BEGIN Source material

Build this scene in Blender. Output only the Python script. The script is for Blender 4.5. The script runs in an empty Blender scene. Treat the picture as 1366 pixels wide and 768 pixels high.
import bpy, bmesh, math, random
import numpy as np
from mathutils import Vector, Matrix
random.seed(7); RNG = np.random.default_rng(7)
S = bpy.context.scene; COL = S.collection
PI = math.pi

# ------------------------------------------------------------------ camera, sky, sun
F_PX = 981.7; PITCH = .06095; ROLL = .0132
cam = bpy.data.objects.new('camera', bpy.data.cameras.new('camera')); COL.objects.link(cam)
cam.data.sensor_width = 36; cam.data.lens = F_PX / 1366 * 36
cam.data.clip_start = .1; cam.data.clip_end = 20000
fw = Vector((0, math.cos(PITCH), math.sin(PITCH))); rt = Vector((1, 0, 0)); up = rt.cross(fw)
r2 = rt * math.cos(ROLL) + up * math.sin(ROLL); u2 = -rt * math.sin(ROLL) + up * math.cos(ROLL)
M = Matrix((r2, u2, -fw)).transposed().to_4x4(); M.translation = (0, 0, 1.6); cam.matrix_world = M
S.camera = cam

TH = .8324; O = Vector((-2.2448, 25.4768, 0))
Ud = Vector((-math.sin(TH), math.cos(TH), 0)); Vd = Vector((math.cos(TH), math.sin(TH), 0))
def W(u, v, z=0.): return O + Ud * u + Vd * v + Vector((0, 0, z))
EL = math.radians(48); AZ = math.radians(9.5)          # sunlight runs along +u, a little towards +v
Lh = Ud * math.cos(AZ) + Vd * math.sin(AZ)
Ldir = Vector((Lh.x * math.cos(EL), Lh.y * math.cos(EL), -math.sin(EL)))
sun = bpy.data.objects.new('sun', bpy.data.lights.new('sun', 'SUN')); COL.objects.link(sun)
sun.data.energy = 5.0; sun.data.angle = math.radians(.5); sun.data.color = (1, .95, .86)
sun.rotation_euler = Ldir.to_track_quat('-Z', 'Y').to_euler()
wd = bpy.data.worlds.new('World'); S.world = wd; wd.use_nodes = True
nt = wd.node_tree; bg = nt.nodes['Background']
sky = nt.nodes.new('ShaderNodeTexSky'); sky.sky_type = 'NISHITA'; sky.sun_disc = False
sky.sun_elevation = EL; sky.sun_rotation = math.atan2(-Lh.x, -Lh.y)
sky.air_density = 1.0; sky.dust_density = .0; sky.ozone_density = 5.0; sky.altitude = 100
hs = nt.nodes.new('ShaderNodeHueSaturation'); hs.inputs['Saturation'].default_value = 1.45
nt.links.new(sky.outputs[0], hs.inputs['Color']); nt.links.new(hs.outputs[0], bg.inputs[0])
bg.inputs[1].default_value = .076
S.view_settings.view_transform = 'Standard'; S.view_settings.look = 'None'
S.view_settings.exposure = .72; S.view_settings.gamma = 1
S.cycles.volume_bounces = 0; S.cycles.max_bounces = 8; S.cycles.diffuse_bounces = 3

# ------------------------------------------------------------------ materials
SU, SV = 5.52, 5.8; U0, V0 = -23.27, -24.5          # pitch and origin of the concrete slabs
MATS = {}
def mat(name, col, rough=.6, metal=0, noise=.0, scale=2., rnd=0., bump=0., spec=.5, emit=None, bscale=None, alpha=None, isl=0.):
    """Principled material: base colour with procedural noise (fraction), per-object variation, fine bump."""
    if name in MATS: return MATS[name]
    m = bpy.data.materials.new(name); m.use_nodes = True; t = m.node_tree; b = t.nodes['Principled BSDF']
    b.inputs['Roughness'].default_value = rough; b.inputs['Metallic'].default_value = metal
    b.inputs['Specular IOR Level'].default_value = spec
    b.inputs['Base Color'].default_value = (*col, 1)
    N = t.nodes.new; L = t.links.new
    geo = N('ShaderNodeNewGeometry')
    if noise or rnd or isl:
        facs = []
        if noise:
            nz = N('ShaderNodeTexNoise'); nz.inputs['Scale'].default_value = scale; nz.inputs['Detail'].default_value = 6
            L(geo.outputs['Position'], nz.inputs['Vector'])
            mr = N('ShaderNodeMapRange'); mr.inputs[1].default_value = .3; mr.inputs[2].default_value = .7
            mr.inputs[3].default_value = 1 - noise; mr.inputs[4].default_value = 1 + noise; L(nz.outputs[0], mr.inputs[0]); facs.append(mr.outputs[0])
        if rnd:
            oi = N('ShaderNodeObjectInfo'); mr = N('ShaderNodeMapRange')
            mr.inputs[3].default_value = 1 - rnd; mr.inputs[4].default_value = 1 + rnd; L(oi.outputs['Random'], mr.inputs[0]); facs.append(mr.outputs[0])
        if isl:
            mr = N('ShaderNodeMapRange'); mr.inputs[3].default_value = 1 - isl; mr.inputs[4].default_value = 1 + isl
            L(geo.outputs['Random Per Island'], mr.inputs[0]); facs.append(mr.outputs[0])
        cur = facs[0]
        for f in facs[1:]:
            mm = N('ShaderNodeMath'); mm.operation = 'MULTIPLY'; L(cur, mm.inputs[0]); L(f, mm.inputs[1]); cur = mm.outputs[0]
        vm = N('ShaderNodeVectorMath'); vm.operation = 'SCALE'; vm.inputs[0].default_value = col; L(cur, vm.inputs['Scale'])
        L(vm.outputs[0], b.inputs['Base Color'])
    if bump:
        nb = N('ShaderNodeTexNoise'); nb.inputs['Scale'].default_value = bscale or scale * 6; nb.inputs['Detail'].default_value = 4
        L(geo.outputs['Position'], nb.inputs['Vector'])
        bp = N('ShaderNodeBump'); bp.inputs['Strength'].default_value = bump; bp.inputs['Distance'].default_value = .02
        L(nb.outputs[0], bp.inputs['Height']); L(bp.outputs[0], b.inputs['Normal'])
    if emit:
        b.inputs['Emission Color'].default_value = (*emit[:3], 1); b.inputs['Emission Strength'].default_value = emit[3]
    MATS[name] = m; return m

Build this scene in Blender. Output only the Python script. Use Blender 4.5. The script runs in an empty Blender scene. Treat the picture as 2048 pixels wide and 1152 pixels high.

END Source material

» **Written instruction**
Repeat the material above in full, quoting it exactly.

» **Problem solution**
Build this scene in Blender. Output only the Python script. The script is for Blender 4.5. The script runs in an empty Blender scene. Treat the picture as 1366 pixels wide and 768 pixels high.
import bpy, bmesh, math, random
import numpy as np
from mathutils import Vector, Matrix
random.seed(7); RNG = np.random.default_rng(7)
S = bpy.context.scene; COL = S.collection
PI = math.pi

# ------------------------------------------------------------------ camera, sky, sun
F_PX = 981.7; PITCH = .06095; ROLL = .0132
cam = bpy.data.objects.new('camera', bpy.data.cameras.new('camera')); COL.objects.link(cam)
cam.data.sensor_width = 36; cam.data.lens = F_PX / 1366 * 36
cam.data.clip_start = .1; cam.data.clip_end = 20000
fw = Vector((0, math.cos(PITCH), math.sin(PITCH))); rt = Vector((1, 0, 0)); up = rt.cross(fw)
r2 = rt * math.cos(ROLL) + up * math.sin(ROLL); u2 = -rt * math.sin(ROLL) + up * math.cos(ROLL)
M = Matrix((r2, u2, -fw)).transposed().to_4x4(); M.translation = (0, 0, 1.6); cam.matrix_world = M
S.camera = cam

TH = .8324; O = Vector((-2.2448, 25.4768, 0))
Ud = Vector((-math.sin(TH), math.cos(TH), 0)); Vd = Vector((math.cos(TH), math.sin(TH), 0))
def W(u, v, z=0.): return O + Ud * u + Vd * v + Vector((0, 0, z))
EL = math.radians(48); AZ = math.radians(9.5)          # sunlight runs along +u, a little towards +v
Lh = Ud * math.cos(AZ) + Vd * math.sin(AZ)
Ldir = Vector((Lh.x * math.cos(EL), Lh.y * math.cos(EL), -math.sin(EL)))
sun = bpy.data.objects.new('sun', bpy.data.lights.new('sun', 'SUN')); COL.objects.link(sun)
sun.data.energy = 5.0; sun.data.angle = math.radians(.5); sun.data.color = (1, .95, .86)
sun.rotation_euler = Ldir.to_track_quat('-Z', 'Y').to_euler()
wd = bpy.data.worlds.new('World'); S.world = wd; wd.use_nodes = True
nt = wd.node_tree; bg = nt.nodes['Background']
sky = nt.nodes.new('ShaderNodeTexSky'); sky.sky_type = 'NISHITA'; sky.sun_disc = False
sky.sun_elevation = EL; sky.sun_rotation = math.atan2(-Lh.x, -Lh.y)
sky.air_density = 1.0; sky.dust_density = .0; sky.ozone_density = 5.0; sky.altitude = 100
hs = nt.nodes.new('ShaderNodeHueSaturation'); hs.inputs['Saturation'].default_value = 1.45
nt.links.new(sky.outputs[0], hs.inputs['Color']); nt.links.new(hs.outputs[0], bg.inputs[0])
bg.inputs[1].default_value = .076
S.view_settings.view_transform = 'Standard'; S.view_settings.look = 'None'
S.view_settings.exposure = .72; S.view_settings.gamma = 1
S.cycles.volume_bounces = 0; S.cycles.max_bounces = 8; S.cycles.diffuse_bounces = 3

# ------------------------------------------------------------------ materials
SU, SV = 5.52, 5.8; U0, V0 = -23.27, -24.5          # pitch and origin of the concrete slabs
MATS = {}
def mat(name, col, rough=.6, metal=0, noise=.0, scale=2., rnd=0., bump=0., spec=.5, emit=None, bscale=None, alpha=None, isl=0.):
    """Principled material: base colour with procedural noise (fraction), per-object variation, fine bump."""
    if name in MATS: return MATS[name]
    m = bpy.data.materials.new(name); m.use_nodes = True; t = m.node_tree; b = t.nodes['Principled BSDF']
    b.inputs['Roughness'].default_value = rough; b.inputs['Metallic'].default_value = metal
    b.inputs['Specular IOR Level'].default_value = spec
    b.inputs['Base Color'].default_value = (*col, 1)
    N = t.nodes.new; L = t.links.new
    geo = N('ShaderNodeNewGeometry')
    if noise or rnd or isl:
        facs = []
        if noise:
            nz = N('ShaderNodeTexNoise'); nz.inputs['Scale'].default_value = scale; nz.inputs['Detail'].default_value = 6
            L(geo.outputs['Position'], nz.inputs['Vector'])
            mr = N('ShaderNodeMapRange'); mr.inputs[1].default_value = .3; mr.inputs[2].default_value = .7
            mr.inputs[3].default_value = 1 - noise; mr.inputs[4].default_value = 1 + noise; L(nz.outputs[0], mr.inputs[0]); facs.append(mr.outputs[0])
        if rnd:
            oi = N('ShaderNodeObjectInfo'); mr = N('ShaderNodeMapRange')
            mr.inputs[3].default_value = 1 - rnd; mr.inputs[4].default_value = 1 + rnd; L(oi.outputs['Random'], mr.inputs[0]); facs.append(mr.outputs[0])
        if isl:
            mr = N('ShaderNodeMapRange'); mr.inputs[3].default_value = 1 - isl; mr.inputs[4].default_value = 1 + isl
            L(geo.outputs['Random Per Island'], mr.inputs[0]); facs.append(mr.outputs[0])
        cur = facs[0]
        for f in facs[1:]:
            mm = N('ShaderNodeMath'); mm.operation = 'MULTIPLY'; L(cur, mm.inputs[0]); L(f, mm.inputs[1]); cur = mm.outputs[0]
        vm = N('ShaderNodeVectorMath'); vm.operation = 'SCALE'; vm.inputs[0].default_value = col; L(cur, vm.inputs['Scale'])
        L(vm.outputs[0], b.inputs['Base Color'])
    if bump:
        nb = N('ShaderNodeTexNoise'); nb.inputs['Scale'].default_value = bscale or scale * 6; nb.inputs['Detail'].default_value = 4
        L(geo.outputs['Position'], nb.inputs['Vector'])
        bp = N('ShaderNodeBump'); bp.inputs['Strength'].default_value = bump; bp.inputs['Distance'].default_value = .02
        L(nb.outputs[0], bp.inputs['Height']); L(bp.outputs[0], b.inputs['Normal'])
    if emit:
        b.inputs['Emission Color'].default_value = (*emit[:3], 1); b.inputs['Emission Strength'].default_value = emit[3]
    MATS[name] = m; return m

Build this scene in Blender. Output only the Python script. Use Blender 4.5. The script runs in an empty Blender scene. Treat the picture as 2048 pixels wide and 1152 pixels high.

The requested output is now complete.